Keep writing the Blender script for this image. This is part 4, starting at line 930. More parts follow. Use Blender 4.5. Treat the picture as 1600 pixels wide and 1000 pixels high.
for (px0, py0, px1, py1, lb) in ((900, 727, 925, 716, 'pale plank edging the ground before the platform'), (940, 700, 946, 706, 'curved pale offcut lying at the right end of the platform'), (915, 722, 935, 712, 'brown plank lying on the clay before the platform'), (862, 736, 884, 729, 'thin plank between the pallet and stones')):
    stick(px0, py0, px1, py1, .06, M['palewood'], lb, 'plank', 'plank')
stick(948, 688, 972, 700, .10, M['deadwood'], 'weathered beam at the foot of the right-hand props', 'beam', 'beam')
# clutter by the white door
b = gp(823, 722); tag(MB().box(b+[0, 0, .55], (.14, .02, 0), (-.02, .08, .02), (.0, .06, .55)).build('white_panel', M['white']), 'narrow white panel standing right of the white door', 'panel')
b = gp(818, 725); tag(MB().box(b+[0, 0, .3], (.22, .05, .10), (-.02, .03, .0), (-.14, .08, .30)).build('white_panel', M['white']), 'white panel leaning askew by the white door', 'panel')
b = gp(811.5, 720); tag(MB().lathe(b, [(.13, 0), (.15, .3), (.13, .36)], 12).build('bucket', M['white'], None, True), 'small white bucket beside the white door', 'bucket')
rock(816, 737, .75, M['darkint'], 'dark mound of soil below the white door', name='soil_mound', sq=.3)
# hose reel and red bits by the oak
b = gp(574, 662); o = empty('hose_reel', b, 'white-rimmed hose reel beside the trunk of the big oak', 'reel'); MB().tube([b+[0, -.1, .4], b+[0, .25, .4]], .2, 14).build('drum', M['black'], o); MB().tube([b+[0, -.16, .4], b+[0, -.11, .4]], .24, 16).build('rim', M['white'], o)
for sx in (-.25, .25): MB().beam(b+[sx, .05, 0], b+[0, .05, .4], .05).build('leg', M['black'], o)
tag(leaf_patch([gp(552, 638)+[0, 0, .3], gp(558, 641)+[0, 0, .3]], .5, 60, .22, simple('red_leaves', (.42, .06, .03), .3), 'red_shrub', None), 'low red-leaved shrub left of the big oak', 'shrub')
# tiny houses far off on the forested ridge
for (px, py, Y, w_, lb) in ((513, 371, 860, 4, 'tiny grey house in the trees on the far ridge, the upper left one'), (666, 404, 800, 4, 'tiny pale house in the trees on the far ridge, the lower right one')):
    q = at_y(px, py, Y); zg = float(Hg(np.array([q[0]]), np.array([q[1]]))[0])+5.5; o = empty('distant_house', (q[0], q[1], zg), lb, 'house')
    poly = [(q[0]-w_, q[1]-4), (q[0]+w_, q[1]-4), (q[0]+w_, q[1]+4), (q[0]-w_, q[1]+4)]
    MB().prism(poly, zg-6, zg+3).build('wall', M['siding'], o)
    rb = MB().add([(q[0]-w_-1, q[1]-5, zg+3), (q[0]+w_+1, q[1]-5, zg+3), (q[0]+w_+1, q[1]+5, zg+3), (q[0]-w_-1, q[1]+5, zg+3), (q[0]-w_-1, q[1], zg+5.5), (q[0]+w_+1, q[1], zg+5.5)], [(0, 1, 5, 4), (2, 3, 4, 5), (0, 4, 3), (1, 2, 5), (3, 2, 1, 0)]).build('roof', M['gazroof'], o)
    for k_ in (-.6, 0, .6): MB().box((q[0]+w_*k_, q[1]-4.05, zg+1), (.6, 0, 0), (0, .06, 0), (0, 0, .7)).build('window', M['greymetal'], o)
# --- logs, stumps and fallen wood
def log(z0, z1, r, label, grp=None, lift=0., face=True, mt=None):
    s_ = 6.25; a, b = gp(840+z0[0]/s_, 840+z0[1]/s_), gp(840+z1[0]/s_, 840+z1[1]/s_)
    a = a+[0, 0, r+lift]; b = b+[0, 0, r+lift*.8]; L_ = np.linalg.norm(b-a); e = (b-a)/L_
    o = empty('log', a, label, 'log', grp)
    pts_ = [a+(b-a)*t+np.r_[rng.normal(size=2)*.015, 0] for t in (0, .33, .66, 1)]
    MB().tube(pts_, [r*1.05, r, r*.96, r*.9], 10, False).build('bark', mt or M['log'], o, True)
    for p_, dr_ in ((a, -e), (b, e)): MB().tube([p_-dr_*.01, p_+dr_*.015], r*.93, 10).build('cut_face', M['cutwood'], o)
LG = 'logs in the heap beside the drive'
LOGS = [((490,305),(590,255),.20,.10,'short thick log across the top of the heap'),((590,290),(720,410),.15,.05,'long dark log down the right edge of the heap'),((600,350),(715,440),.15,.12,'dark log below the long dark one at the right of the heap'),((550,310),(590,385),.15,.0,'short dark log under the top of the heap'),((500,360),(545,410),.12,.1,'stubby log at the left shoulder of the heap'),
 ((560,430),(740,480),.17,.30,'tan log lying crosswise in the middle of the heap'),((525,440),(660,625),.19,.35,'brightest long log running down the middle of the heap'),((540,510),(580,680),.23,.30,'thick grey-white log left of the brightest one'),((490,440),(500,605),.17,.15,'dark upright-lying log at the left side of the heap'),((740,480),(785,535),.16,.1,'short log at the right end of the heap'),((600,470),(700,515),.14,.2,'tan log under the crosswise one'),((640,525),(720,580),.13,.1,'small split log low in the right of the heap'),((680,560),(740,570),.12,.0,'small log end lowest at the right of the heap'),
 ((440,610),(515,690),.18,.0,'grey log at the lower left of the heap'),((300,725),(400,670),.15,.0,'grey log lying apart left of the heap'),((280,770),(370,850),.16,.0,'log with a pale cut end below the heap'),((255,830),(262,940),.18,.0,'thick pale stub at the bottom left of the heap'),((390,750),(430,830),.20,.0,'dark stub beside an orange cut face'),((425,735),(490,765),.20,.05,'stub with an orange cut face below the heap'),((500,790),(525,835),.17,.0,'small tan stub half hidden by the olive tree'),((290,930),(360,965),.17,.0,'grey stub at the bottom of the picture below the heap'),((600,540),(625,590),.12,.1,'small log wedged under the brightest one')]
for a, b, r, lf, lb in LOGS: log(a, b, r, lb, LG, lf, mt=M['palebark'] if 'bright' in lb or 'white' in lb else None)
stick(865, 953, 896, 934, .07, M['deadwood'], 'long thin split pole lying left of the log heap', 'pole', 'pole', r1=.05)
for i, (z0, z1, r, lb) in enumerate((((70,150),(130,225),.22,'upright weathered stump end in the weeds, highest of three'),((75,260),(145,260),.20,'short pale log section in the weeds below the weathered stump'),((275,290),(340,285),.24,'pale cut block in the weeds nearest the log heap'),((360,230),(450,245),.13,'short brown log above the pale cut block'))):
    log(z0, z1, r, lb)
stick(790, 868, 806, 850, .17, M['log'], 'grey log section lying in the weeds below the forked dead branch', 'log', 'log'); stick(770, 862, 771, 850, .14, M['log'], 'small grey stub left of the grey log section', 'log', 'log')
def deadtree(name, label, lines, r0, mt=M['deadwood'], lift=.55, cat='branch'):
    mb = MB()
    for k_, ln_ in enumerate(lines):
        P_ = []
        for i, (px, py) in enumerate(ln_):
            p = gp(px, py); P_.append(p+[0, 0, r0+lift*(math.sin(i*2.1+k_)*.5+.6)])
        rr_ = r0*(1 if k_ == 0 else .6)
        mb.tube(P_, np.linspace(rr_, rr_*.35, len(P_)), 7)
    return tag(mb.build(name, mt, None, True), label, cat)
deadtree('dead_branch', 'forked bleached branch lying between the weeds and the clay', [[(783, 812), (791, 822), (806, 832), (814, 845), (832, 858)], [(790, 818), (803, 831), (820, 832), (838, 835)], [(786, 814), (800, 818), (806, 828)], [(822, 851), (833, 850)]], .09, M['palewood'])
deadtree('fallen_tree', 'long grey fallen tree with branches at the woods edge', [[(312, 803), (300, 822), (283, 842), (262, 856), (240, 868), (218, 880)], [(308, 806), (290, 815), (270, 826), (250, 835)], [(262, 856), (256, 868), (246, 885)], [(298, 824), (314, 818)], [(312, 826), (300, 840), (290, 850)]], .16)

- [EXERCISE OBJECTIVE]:
Each line above that includes "picture" should be shown.

- [ANSWER TO THE PROBLEM]:
Keep writing the Blender script for this image. This is part 4, starting at line 930. More parts follow. Use Blender 4.5. Treat the picture as 1600 pixels wide and 1000 pixels high.
 ((440,610),(515,690),.18,.0,'grey log at the lower left of the heap'),((300,725),(400,670),.15,.0,'grey log lying apart left of the heap'),((280,770),(370,850),.16,.0,'log with a pale cut end below the heap'),((255,830),(262,940),.18,.0,'thick pale stub at the bottom left of the heap'),((390,750),(430,830),.20,.0,'dark stub beside an orange cut face'),((425,735),(490,765),.20,.05,'stub with an orange cut face below the heap'),((500,790),(525,835),.17,.0,'small tan stub half hidden by the olive tree'),((290,930),(360,965),.17,.0,'grey stub at the bottom of the picture below the heap'),((600,540),(625,590),.12,.1,'small log wedged under the brightest one')]